* _Stated exercise_
Extract exactly those lines that lie between the start of the material and the line with "PI = math.pi", including both boundary lines and no others.

* _Supplied material_

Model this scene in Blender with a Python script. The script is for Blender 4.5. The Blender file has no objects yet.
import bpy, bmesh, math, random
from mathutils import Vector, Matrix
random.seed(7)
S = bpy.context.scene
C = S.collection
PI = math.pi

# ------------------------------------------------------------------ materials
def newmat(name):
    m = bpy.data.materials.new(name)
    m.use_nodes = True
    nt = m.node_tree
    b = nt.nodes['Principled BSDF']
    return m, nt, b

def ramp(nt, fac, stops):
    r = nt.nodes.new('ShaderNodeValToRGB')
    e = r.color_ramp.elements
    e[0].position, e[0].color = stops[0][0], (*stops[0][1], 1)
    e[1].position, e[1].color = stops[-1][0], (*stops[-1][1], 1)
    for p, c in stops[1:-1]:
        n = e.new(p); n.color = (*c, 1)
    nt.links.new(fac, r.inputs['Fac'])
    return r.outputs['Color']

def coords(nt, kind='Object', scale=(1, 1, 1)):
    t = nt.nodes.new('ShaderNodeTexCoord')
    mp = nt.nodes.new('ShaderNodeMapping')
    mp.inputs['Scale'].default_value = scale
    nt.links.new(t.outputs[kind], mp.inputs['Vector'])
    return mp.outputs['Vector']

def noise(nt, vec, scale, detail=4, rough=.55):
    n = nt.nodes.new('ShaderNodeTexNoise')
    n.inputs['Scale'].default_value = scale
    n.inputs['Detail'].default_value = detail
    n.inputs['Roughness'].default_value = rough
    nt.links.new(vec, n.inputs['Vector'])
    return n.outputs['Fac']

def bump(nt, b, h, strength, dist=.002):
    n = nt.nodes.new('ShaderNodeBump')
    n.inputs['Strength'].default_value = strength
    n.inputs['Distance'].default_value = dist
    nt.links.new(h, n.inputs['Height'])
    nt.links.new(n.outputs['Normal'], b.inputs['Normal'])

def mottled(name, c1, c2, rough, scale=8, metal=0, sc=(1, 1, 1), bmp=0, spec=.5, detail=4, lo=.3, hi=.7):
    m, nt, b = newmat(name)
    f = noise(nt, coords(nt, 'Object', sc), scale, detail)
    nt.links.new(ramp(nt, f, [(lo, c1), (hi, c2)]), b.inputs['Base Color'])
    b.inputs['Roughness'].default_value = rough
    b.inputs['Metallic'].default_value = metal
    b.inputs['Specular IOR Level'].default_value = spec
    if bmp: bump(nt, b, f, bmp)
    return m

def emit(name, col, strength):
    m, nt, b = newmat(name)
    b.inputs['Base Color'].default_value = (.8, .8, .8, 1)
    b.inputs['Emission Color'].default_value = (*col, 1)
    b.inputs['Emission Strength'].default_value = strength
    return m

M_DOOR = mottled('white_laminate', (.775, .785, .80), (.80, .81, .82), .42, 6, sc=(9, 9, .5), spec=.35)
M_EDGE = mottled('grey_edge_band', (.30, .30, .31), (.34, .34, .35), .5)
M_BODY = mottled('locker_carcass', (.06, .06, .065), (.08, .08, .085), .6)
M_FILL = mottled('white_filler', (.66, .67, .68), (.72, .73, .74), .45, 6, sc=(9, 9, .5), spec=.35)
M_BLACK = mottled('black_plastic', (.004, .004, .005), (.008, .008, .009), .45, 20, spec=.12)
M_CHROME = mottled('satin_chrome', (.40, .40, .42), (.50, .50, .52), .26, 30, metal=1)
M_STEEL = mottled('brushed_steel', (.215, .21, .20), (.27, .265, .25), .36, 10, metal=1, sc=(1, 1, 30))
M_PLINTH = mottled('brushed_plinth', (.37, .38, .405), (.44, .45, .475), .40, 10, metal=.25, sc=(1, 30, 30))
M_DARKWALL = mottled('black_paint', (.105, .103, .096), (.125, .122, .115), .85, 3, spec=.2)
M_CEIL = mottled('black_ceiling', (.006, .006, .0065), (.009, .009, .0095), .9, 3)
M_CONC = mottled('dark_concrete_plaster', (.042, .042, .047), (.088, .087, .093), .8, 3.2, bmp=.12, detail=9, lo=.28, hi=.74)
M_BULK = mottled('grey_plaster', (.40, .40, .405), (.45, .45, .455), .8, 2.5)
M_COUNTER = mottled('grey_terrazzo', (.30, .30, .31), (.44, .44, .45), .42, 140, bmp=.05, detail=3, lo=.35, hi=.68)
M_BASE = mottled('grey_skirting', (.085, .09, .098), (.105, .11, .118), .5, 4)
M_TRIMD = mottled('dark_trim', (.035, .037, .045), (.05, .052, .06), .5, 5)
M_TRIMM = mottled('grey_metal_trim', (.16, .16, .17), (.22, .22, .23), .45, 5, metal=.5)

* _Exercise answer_
Model this scene in Blender with a Python script. The script is for Blender 4.5. The Blender file has no objects yet.
import bpy, bmesh, math, random
from mathutils import Vector, Matrix
random.seed(7)
S = bpy.context.scene
C = S.collection
PI = math.pi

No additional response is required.